** Start **

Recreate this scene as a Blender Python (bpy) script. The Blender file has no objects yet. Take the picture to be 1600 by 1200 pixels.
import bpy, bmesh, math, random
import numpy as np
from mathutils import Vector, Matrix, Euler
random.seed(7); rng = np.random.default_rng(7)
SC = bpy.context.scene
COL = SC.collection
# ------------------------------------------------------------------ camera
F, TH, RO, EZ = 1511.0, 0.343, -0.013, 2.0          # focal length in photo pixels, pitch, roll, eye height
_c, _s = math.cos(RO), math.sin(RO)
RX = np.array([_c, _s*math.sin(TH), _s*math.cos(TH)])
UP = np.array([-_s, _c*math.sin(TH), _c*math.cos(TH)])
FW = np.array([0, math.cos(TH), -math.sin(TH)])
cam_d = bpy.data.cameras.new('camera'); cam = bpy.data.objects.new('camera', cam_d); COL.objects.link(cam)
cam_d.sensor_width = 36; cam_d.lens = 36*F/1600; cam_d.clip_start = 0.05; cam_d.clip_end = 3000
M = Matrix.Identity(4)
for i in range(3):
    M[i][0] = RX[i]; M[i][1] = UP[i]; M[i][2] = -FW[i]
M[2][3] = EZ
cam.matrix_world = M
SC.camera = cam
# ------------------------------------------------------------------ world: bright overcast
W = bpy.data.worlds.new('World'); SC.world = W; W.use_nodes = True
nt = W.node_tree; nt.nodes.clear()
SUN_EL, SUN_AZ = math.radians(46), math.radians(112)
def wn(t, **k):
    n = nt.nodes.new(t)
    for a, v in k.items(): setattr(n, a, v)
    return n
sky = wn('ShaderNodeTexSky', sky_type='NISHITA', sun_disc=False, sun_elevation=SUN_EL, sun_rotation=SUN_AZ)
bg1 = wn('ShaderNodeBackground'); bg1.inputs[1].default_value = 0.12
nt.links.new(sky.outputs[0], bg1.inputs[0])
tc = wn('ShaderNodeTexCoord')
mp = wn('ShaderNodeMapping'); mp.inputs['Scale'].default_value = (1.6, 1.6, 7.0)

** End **
** Start **

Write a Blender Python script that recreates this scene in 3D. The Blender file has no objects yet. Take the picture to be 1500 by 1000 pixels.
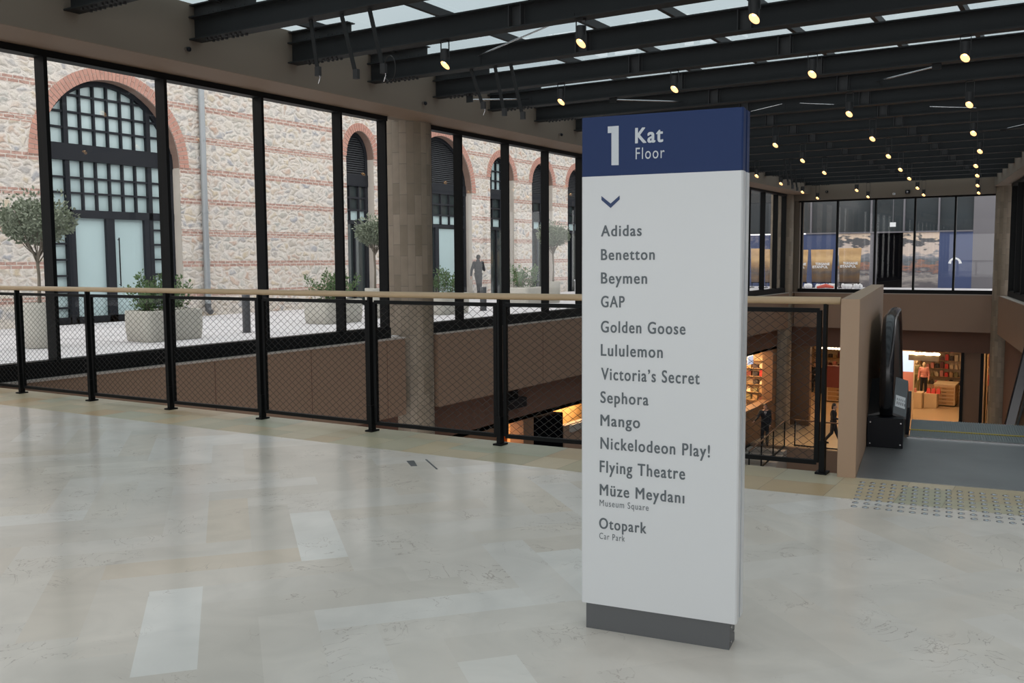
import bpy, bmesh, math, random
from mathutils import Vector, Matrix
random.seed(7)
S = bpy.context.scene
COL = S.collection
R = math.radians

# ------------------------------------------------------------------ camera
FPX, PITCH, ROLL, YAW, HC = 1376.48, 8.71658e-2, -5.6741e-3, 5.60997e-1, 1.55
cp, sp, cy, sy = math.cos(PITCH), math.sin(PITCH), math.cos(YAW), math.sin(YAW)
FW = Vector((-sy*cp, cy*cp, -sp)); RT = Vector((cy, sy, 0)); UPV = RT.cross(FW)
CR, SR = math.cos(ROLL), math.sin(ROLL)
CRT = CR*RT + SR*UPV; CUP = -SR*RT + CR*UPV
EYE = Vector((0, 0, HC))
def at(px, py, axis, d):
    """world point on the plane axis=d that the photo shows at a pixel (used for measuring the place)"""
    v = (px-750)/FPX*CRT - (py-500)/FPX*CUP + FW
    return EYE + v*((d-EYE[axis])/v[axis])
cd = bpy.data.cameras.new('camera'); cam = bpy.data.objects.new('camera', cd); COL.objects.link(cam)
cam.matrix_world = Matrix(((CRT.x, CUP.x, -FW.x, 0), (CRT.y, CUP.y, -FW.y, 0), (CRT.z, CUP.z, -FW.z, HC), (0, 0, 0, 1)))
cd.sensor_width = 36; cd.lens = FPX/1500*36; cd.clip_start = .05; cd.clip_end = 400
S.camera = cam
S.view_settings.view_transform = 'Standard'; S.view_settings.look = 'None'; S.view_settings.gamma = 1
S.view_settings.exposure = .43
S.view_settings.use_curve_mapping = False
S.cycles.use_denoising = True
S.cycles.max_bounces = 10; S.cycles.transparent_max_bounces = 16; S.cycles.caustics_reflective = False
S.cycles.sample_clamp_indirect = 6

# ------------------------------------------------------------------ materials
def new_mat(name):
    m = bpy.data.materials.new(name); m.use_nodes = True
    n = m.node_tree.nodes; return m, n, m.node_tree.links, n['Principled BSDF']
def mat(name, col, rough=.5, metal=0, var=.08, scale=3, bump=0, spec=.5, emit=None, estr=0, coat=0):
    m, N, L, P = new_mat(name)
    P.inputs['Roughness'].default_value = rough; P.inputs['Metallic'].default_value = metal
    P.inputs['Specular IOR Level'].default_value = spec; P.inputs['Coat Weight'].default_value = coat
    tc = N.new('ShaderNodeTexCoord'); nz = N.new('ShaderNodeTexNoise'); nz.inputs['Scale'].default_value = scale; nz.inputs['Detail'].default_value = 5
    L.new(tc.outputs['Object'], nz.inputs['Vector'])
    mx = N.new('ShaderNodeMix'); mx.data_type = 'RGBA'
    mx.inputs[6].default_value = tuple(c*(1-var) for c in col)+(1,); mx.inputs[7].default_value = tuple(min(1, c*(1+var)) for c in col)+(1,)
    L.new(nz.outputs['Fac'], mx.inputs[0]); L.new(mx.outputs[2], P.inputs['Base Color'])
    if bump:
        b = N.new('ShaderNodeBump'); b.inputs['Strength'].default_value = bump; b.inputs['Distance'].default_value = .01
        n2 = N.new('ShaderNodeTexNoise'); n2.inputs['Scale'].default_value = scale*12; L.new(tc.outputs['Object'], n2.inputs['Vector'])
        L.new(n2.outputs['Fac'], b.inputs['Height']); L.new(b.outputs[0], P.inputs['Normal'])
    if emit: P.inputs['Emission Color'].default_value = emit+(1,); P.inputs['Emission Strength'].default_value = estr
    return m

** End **

Copy out only the lines from the one containing "Write a Blender" through the one containing "R = math.radians", exactly, with both ends. Any picture is left out.

▶ _In response_:
Write a Blender Python script that recreates this scene in 3D. The Blender file has no objects yet. Take the picture to be 1500 by 1000 pixels.
import bpy, bmesh, math, random
from mathutils import Vector, Matrix
random.seed(7)
S = bpy.context.scene
COL = S.collection
R = math.radians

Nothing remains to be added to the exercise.